== Data to process

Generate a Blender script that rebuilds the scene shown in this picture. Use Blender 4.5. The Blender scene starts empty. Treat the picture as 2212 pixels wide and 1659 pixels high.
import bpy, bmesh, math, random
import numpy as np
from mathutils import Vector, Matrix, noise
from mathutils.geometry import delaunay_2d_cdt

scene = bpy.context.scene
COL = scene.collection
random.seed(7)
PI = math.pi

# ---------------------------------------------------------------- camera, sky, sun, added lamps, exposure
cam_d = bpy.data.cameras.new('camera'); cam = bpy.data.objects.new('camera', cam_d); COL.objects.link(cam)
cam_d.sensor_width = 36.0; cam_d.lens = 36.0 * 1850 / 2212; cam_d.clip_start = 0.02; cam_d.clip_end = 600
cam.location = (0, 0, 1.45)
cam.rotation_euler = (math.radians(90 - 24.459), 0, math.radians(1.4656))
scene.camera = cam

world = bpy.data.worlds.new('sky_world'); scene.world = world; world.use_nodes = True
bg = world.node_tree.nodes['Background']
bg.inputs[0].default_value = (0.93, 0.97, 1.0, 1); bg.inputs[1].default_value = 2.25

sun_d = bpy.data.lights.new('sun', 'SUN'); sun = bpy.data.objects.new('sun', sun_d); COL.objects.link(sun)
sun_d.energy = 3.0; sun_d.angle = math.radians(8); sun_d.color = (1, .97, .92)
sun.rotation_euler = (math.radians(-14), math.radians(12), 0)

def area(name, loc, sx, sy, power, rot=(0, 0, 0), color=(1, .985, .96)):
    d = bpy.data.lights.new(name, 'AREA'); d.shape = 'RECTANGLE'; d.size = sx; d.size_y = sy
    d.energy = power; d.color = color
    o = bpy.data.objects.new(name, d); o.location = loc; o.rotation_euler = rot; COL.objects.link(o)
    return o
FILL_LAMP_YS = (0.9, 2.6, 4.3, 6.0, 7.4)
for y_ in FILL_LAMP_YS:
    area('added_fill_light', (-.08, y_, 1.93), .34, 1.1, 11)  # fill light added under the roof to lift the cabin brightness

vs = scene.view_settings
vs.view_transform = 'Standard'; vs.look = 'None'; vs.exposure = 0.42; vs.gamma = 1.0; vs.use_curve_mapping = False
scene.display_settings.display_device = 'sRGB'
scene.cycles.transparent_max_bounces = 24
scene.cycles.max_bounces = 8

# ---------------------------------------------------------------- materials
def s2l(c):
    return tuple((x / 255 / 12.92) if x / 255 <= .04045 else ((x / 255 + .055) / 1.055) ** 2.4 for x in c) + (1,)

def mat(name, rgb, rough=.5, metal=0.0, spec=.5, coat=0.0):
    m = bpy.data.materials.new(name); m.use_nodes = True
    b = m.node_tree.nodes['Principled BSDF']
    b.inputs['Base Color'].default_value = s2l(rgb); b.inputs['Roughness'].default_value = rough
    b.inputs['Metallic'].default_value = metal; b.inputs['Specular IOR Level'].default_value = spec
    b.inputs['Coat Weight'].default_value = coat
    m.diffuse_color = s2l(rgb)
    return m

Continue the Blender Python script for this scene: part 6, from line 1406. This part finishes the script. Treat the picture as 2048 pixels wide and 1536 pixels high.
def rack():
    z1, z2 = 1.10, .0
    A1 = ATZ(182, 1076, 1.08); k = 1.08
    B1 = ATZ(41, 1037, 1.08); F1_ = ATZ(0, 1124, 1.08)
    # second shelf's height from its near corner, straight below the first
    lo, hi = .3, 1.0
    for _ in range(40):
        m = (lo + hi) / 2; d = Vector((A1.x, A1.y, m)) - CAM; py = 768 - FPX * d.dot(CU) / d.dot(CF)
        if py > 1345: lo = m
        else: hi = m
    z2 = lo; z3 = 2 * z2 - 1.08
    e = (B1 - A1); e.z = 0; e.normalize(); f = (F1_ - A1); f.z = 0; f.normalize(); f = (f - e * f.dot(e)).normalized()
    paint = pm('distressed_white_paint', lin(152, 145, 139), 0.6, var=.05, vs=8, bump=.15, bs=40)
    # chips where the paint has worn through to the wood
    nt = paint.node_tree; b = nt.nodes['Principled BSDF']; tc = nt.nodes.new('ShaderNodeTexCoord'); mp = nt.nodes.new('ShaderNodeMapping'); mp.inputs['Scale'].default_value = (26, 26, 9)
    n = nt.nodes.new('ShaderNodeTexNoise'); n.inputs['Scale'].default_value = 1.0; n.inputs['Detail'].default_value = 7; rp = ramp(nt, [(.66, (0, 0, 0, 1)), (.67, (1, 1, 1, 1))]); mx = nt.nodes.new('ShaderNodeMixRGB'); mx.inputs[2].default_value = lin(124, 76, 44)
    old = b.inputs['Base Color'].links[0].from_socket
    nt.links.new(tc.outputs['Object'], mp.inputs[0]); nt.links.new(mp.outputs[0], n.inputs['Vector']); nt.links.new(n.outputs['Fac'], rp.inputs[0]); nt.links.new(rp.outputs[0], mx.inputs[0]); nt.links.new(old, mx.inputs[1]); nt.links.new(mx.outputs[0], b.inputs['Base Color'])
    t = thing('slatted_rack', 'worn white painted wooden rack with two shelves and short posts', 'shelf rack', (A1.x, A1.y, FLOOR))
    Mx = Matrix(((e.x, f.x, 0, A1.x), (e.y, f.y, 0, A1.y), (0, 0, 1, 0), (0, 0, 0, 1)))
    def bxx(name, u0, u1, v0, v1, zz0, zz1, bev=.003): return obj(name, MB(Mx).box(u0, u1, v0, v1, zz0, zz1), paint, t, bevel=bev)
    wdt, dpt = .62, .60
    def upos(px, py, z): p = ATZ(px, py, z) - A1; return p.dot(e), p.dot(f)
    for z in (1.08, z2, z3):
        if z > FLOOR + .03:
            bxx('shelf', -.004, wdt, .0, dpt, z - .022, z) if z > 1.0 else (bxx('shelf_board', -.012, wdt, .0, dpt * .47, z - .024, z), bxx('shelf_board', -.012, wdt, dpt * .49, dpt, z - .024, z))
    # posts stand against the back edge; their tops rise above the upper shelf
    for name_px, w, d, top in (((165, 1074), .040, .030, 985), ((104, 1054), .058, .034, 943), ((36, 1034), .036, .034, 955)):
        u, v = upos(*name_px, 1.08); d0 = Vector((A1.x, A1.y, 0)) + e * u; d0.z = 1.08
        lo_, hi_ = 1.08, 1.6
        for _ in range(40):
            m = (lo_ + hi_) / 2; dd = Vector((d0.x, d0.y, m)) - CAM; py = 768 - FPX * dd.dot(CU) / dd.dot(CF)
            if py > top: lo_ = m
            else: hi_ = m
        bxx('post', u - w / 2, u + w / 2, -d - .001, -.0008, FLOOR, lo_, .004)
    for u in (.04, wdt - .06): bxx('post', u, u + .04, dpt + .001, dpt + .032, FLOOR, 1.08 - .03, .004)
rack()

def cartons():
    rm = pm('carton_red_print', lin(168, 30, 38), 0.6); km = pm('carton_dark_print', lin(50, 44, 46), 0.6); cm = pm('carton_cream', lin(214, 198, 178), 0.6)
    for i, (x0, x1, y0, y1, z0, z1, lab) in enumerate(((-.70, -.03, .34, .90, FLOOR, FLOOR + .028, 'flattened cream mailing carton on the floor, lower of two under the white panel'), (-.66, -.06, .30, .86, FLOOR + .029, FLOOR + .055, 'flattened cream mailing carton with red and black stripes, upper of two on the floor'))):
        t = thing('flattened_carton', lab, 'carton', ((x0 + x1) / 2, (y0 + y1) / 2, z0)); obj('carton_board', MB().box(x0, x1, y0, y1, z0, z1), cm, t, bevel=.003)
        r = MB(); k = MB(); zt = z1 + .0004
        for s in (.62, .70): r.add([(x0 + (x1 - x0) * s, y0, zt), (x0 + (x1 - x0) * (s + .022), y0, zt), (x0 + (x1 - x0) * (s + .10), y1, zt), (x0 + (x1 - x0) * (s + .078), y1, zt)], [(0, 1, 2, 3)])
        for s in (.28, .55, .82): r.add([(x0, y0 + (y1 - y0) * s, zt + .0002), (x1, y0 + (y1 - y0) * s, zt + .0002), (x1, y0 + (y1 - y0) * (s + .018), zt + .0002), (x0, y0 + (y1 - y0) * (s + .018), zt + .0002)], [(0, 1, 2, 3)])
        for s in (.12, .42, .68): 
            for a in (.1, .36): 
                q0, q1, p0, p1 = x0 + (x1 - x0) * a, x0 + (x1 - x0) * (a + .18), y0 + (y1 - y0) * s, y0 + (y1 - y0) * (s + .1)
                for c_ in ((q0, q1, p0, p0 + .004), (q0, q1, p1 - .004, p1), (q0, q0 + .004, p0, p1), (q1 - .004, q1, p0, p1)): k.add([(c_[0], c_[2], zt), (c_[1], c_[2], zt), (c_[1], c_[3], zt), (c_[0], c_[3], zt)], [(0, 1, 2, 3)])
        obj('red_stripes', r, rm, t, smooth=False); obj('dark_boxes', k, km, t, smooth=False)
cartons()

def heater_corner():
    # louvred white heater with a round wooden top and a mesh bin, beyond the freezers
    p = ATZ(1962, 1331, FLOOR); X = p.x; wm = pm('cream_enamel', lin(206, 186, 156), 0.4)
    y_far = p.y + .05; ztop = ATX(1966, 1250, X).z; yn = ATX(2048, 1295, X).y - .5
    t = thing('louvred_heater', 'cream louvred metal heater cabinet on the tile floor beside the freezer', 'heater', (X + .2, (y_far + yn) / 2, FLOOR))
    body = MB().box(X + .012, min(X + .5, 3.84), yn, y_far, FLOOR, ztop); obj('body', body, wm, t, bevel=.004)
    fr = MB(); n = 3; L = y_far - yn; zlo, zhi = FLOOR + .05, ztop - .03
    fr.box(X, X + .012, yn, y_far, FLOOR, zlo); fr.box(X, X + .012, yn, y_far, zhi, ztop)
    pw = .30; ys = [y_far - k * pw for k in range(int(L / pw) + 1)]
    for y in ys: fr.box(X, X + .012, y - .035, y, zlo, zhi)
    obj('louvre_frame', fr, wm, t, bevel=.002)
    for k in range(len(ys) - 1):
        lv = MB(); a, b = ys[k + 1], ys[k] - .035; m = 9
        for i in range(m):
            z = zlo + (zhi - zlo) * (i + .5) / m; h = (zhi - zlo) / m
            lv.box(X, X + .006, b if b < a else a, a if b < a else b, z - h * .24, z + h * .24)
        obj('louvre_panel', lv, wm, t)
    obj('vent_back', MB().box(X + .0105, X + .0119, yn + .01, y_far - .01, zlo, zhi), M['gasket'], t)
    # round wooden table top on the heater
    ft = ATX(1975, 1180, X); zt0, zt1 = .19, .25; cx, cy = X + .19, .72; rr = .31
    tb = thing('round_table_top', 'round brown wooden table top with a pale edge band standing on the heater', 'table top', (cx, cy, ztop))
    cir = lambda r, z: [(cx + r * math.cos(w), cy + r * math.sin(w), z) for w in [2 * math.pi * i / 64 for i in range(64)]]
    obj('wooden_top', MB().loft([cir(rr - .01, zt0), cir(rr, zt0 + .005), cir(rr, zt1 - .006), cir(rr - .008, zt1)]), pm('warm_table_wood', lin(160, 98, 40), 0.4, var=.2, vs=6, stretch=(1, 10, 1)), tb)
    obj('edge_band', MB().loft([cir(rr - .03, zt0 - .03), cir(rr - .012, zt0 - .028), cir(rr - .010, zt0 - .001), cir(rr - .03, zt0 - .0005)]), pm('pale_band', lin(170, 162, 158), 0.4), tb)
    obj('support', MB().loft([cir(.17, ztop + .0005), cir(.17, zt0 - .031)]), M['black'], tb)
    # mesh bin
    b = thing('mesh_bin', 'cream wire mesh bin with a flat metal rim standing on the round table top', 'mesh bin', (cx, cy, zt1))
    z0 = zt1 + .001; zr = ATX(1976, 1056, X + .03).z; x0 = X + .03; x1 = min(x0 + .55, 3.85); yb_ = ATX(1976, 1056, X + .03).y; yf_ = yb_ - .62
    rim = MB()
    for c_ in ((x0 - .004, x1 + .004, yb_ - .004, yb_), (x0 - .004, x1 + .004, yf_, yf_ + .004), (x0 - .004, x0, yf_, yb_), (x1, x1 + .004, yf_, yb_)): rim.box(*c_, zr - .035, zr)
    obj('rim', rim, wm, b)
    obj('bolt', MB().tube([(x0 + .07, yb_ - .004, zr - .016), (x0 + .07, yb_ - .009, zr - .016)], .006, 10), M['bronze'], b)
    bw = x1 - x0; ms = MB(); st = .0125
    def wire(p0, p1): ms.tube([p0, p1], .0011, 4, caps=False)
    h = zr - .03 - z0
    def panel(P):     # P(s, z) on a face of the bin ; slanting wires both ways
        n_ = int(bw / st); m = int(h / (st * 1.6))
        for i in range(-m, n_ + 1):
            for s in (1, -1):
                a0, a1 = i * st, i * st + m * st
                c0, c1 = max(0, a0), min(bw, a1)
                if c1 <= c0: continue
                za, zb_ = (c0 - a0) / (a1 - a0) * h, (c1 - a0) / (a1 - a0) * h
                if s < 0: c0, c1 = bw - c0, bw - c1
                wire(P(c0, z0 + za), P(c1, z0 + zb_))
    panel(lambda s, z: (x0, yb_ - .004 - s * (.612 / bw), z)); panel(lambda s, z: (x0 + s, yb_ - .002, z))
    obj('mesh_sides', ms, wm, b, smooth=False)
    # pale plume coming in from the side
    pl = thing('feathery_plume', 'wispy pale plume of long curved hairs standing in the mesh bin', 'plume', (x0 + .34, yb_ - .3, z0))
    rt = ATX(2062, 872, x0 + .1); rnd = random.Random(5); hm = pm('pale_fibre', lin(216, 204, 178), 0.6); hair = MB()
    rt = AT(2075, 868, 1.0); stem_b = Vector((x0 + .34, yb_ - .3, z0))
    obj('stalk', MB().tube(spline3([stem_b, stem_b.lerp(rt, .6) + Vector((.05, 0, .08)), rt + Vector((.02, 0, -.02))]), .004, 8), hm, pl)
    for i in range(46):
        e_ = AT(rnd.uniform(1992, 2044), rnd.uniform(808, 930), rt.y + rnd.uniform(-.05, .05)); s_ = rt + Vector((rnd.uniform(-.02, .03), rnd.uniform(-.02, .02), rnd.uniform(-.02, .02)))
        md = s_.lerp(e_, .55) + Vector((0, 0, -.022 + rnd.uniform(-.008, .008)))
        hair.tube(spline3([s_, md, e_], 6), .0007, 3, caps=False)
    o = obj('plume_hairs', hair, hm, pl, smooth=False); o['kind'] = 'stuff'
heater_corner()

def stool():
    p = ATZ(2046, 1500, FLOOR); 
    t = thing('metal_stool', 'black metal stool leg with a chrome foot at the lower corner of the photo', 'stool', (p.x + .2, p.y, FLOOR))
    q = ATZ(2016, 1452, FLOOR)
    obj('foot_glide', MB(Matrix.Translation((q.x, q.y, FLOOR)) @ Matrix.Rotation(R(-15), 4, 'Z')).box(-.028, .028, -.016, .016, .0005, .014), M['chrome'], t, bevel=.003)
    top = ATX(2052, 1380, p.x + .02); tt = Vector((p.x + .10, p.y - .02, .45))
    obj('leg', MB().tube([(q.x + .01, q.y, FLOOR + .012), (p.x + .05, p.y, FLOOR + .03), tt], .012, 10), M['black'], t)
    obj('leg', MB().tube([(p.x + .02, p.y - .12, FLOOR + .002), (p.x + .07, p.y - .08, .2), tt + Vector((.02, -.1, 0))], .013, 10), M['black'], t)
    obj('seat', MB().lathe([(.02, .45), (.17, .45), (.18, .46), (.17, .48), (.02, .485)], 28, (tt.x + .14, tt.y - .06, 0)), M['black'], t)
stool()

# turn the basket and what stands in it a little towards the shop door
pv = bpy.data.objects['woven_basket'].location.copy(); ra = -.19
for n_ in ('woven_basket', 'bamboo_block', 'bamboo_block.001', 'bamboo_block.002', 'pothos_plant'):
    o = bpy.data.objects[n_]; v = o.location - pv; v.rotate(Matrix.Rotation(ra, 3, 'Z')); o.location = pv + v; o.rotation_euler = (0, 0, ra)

====

Exercise requirements: Begin at the top of the records above and quote each line exactly, ending with the line that contains "PI = math.pi".

Written response:
Generate a Blender script that rebuilds the scene shown in this picture. Use Blender 4.5. The Blender scene starts empty. Treat the picture as 2212 pixels wide and 1659 pixels high.
import bpy, bmesh, math, random
import numpy as np
from mathutils import Vector, Matrix, noise
from mathutils.geometry import delaunay_2d_cdt

scene = bpy.context.scene
COL = scene.collection
random.seed(7)
PI = math.pi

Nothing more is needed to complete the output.